Greetings and salutations, everyone; yes, once again it is I, your popular host, Mani the purebred border collie, here today to bring you yet another post. You may remember me from such posts as “Going With The Flow”, among so many, many others.
Here I am in a characteristic pose.
I think you can see how sunny and dry it is here. It was seventy degrees (21.1C) with nine percent humidity.
We were under another Red Flag warning but there wasn’t too much wind.
I know everyone knows just how tough and super-deadly I am, well, the guy I live with is pretty tough, too. He says he reminds himself of someone called “Hemingway”.
The smell from next door was so bad today I thought the guy I live with was going to pass out, but, no, he just put on a mask and tried not to breathe while he worked in the garden.
“Working” often just means he goes around looking at plants, while I lie in the sun, supervising. I did a lot of supervising today.
He found a white-flowered form of Cyclamen coum, which some people say can’t possibly be hardy here (the regular ones are, totally).
It’s true that he’s never gotten the white-flowered form from the Golan Heights to do well here, but this one will do just fine.
The puschkinias have started flowering. There are thousands of them here. The bees like them, and I tried to eat a few bees, even though the guy I live with said not to.
I have to go for my physical week after next, and the guy I live with said I’d have a lot of explaining to do to my doctor if I showed up with a stomach full of bees.
There are also thousands of Corydalis angustifolia. This is scented of vanilla.

The guy I live with said that one of the cardinal rules of sping gardening is not to go poking around your plants seeing if they’re going to come up, but he was pretty delighted to see this seedling of Eremurus spectabilis.
Especially since the roots of Eremurus robustus he planted last autumn haven’t made an appearance and probably rotted, in a bed where one already grows.
The guy I live with said that Eremurus robustus was “kind of ordinary”, where E. spectabilis is not. He can be kind of a snob, if you didn’t know.
He took a picture of my Private Lawn, to show just how brown it is at this time of year. We actually should be seeing a bit of green, but some things are very late.
He thought it might be nice to plant some bulbs in this buffalo grass. Bulbs do very well growing in buffalo grass.
You can also see the broken birdbath, the big branch from the apple tree broken by snow earlier this year, and the wasteland beyond that, where nothing has ever been planted, for unknown reasons. Even the guy I live with says that. But we have a wasteland, and a lot of gardeners don’t, so that’s something.
So today, despite everything, there had to be an Emergency Snowdrop Relocation. I didn’t quite understand why, except that the guy I live with “reasoned”, if you can call it that, that a snowdrop species native to subalpine regions (Galanthus koenenianus) might be happier in a location that didn’t get completely baked, if not utterly toasted, in summer.
Even though it had seemed perfectly happy where it was.

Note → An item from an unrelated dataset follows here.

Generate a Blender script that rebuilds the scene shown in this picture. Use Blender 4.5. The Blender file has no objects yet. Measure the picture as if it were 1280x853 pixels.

It was transplanted into the old rock garden, but there were things in the way. Rocks. “Dumb, ugly rocks.” These were picked up on the side of a mountain road by the guy I live with’s late father-in-law, and eventually, they’re all going to go. I’m not sure where they’re going to go, but somewhere.
They were pretty firmly lodged into the soil, so the guy I live with had to get out his spade.
Not just any spade, but this:
A steel-strapped tree-planting spade that the guy I live with bought when he was buying all those tools from Smith&Hawken thirty-some years ago.
The rocks came up like nothing at all.
Obviously if all the rocks are removed, the holes with have to be filled, and something will have to be done with the rocks. But I guess that’s a story for another time.
I’ll leave you with a picture of me supervising. It’s a tough job but someone has to do it.